Award-winning sculptor Guy Smiley intends to bring Larkin’s fun-loving side to life through the use of animatronics, despite the former Poet Laureate’s most notable verse stirring up more misery than Radiohead playing their greatest hits on a drizzly day at Auschwitz.
 
He said: “I’ll use the same mould as the tap-dancing Bernie Clifton I designed for Minehead seafront, though I can’t recreate Larkin’s smile because the revered Man of Letters smiled very little, only if somebody missed the bus or slid three feet in an unexpected dog shit.”
 
“Ideally I wanted voice recognition to detect the words “loaf-haired secretary” and trigger a raising of the right fist to indicate crumpet, but sadly funding ran out.”
 
“If you insert 10p, however, he’ll perform “I Like Life … Life Likes Me” from the musical adaptation of A Christmas Carol.”
 
But Larkin biographer Ian Motion warned against the jollification of the classics, claiming that good poetry should make the reader want to slide into a warm Radox-scented bath with a teaspoon, some Absinthe and a rusty Mach 3.
 
“It’s an emotion typical to all English poets, including Pam Ayres.
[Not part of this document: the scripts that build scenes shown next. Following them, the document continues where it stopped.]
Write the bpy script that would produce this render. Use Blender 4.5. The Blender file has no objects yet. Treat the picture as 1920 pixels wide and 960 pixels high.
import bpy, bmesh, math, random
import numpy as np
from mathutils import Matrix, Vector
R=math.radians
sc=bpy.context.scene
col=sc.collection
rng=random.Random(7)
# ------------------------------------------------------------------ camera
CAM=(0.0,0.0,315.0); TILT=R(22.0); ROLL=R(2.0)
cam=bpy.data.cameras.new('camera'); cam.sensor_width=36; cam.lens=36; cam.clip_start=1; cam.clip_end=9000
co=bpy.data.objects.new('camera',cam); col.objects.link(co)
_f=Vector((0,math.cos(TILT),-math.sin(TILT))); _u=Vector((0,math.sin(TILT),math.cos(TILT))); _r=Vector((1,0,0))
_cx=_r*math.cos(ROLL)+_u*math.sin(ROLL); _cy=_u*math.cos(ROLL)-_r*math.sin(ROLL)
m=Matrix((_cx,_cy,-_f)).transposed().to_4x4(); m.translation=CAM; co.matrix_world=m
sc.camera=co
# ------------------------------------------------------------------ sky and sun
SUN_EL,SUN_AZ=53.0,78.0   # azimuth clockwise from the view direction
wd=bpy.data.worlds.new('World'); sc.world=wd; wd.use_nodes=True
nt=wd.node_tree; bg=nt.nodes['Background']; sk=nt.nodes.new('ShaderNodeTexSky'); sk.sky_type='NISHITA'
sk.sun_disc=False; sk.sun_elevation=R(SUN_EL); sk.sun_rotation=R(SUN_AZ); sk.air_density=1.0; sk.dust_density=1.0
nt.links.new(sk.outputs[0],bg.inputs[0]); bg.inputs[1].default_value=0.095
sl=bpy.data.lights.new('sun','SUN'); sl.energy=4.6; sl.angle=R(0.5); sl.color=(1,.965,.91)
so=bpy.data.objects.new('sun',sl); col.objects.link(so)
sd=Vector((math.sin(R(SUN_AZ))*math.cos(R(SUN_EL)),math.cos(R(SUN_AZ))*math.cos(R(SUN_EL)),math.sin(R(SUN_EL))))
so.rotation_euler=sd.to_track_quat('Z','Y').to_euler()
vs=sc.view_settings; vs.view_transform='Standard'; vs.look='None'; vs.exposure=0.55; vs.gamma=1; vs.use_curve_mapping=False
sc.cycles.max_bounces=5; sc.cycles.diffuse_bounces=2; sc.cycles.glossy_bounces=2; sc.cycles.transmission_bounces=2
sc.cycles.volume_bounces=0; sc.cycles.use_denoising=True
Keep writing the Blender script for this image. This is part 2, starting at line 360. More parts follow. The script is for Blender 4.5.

I for one stab my wrists repeatedly whenever I hear her classic: “I Wish I’d Looked After Me Teeth”.
 
He added: “But hopefully the statue might lay to rest some of the myths surrounding Hull’s finest literary artisan. Except the one about fear of sex being due to an absent penis, which I can personally corroborate from the time I watched him decant a bulging piss-bag into a duck pond during a lengthy bicycle tour around the cemeteries of Chichester.”